We have been super-bullish on silver this year. The silver market is very volatile and has earned the nickname “the mule.” Silver does not behave in a predictable fashion. It often disappoints. But if you have the patience and mindset to ride the ups and downs, it will reward you handsomely.

Short-term, the silver market is controlled by JPMorgan and HSBC banks. They have been heavily “short” silver ever since we started buying it. You recently witnessed their “drive by shooting” of the silver market, smashing the price down from $50 an ounce to the low $30s. The mugging took place in broad daylight, right in front of the CFTC and they allowed the bullion banks to run ruff-shod over the paper silver market on the COMEX without any restraint.

If you do not understand the reasons and mechanisms involved, you probably fled the silver market or are afraid to enter into it.
Big mistake!

As long as you own physical silver, paid for and not leveraged, you will come out on top. In fact, the Cartel has just presented you with an opportunity to buy silver at a big discount. You should thank them. We urge you again; do not own paper silver – no SLV!!! Buy coins or bars and take physical delivery. That is how you win this game.

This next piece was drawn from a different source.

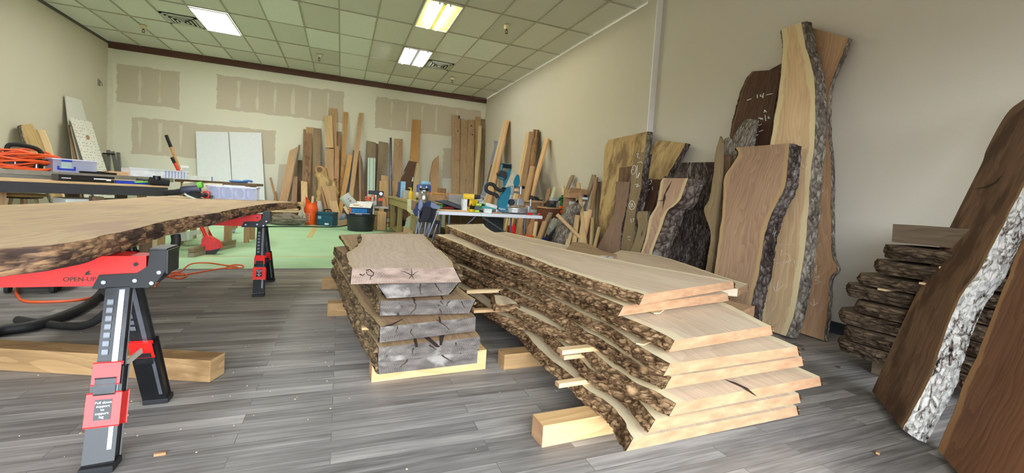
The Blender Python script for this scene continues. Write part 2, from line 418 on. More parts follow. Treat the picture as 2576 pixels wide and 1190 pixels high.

The recent bear raid on silver has left many concerned about the sustainability of its historic run. Silver, being a relatively obscure market for most mainstream commentators, attracted much attention in the ensuing days following the May 1 takedown. Indeed, though the 30% drop in silver occurred over only four days, seemingly all eyes were on silver, with commentators who could’ve cared less about the silver market only a couple of months ago, suddenly tripping all over one another to make the bubble call. Silver bubble 2.0? Hardly.

Anyone who has been fortunate to have been invested in silver over the past few years would unfortunately be used to such blatant takedowns. The Chinese don’t call it the “Devil’s Metal” for no good reason. With so much talk these days about the risks of investing in silver, we think that perhaps it may be timely for us to weigh in on the matter. The silver market is riskier than ever, but for reasons the vast majority of pedestrian commentators have failed to grasp.

There is no doubt that speculative dollars have been flowing into the silver market. We note that in April record trading volumes were registered in the SLV, Comex futures, LBMA transfers, and the Shanghai Gold Exchange futures. In fact, converting the average daily trading volume in the aforementioned silver instruments to the amount of ounces of silver they are supposed to represent, there were on average, over 1.1 billion ounces worth of silver traded every day in the month of April. Truly a staggering number when contrasted against the actual amount of silver available for investment.

To wit, the world will only supply about 979 million ounces this year from mine and recycling of scrap, of which it is estimated that 657 million ounces will be used up for non-investment purposes. So in effect, that leaves roughly only 322 million ounces available this year for investment purposes. Converting to days (recall that at least 1.1 billion ounces traded each day) it leaves only about 1.3 million ounces per trading day of available supply. So, we are essentially trading the amount of physical silver actually available for investment, 891 times over each day! It really begs the question; just what are people trading in these markets?

Consider the largest and most prominent of those markets – the Comex, which we believe has owned an effective monopoly on silver price discovery for decades. In fact, the Comex churned over 800 million ounces of silver futures and options on average each day in April. Indeed, notwithstanding the massive but very opaque over-the-counter silver derivatives market, trading on the Comex dwarfs both the physical and the other (known) paper silver markets, combined. Despite its dynamics being relatively complex and generally not well understood by most, the world’s financial community continues to view trading on the Comex as representative of the fundamentals for the physical silver markets. A market built on a high amount of leverage, both the buyers and sellers of Comex futures and options contracts are able to establish a position in “silver” with pennies on the dollar in collateral and even more astonishingly, no physical silver backing the contracts at all.

Once again we urge you; do not own paper silver – no SLV!!! Buy coins or bars and take physical delivery. That is how you will win the game in the Silver Market.